Difficile de faire mieux pour remettre « l’église au centre du village ». Cependant, je me permets de remettre ce commentaire de M. Schoetl, ancien secrétaire général du conseil constitutionnel, que j’ai soigneusement conservé depuis sa parution dans le Figaro du 12 septembre 2024:
L’instauration de la proportionnelle serait le dernier clou dans le cercueil de la cinquième république : « si elle se réalise, l’instauration de la proportionnelle serait l’une des conséquences chaotiques de la dissolution. Elle affecterait profondément notre système politique, compromettrait les chances d’un retour aux alternances bipolaires de majorité qui avaient fait la force des institutions de la cinquième république. Ce pourrait être la dernière pelletée de terre sur le cercueil de cette dernière. »
Et il cite comme exemples de mauvais fonctionnement la Belgique, l’Espagne et Israël, sur la proportionnelle intégrale : « elle ne ferait qu’augmenter les risques de majorité introuvable et de tyrannie des groupes charnières. »
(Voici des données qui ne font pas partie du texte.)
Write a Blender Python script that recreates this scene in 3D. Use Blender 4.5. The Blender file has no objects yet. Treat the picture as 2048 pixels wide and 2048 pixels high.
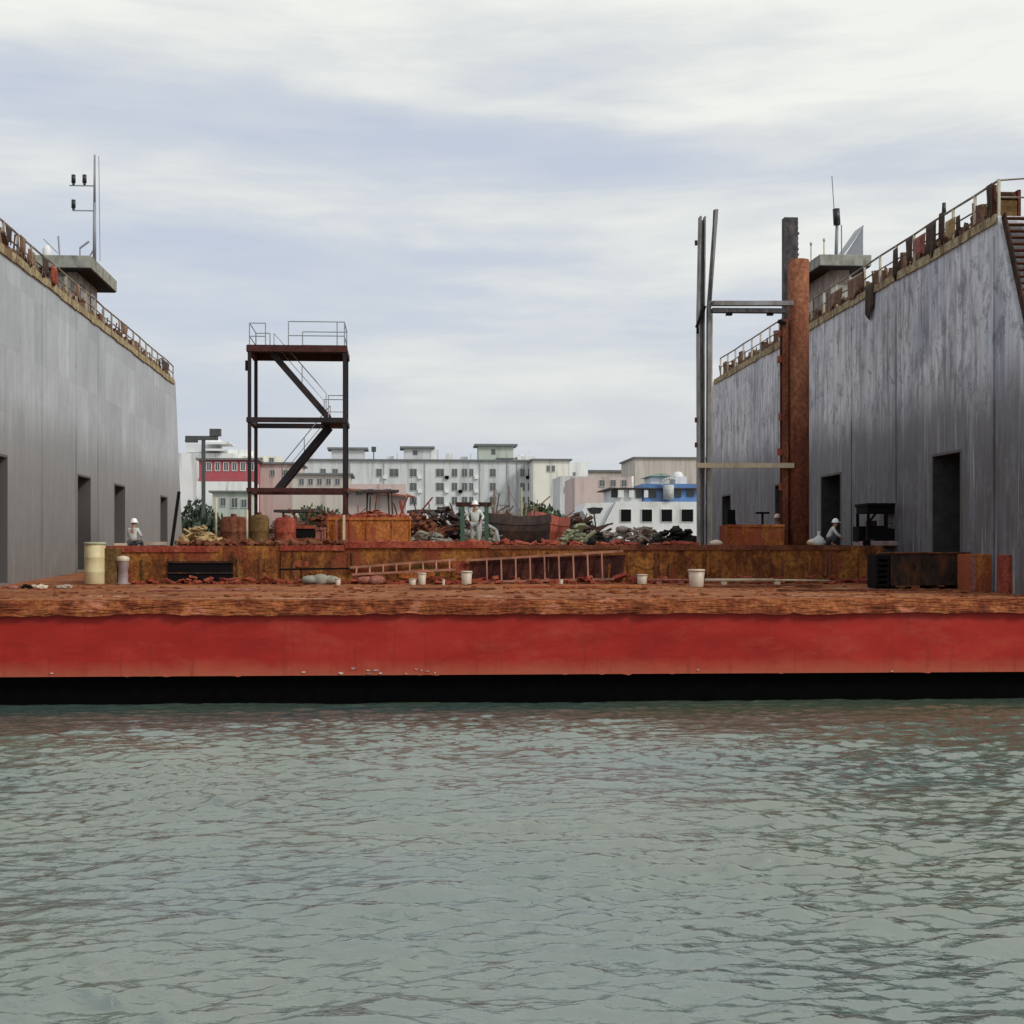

Quant aux « doses » de proportionnelle, elles constitueraient deux sortes de députés, les uns ayant obtenu la confiance des électeurs sur leur personne, les autres ne devant leur élection que pour avoir été suffisamment bien placés sur une liste. Où est dans ce cas la « volonté générale » ?
Nos élus feraient mieux de revoir les attributions de sièges en considération des recensements et non des inscriptibles sur les listes électorales…
» le système n’hésite pas à violer tous les principes de la démocratie lorsque celle-ci ne produit pas les résultats électoraux escomptés. » Tout est dit. Détail supplémentaire : ces moeurs n’ont rien d’une démocratie, mais tout d’une dictature totalitaire, même si masquée.
Un parlement devenu la chambre d’enregistrement de Bruxelles et dont las parlementaires sont donc désoeuvrés et en surnombre ne peut que ressembler à une cour d’école.
La grandeur de la France ne pourra passer que par la sortie de la tutelle UE.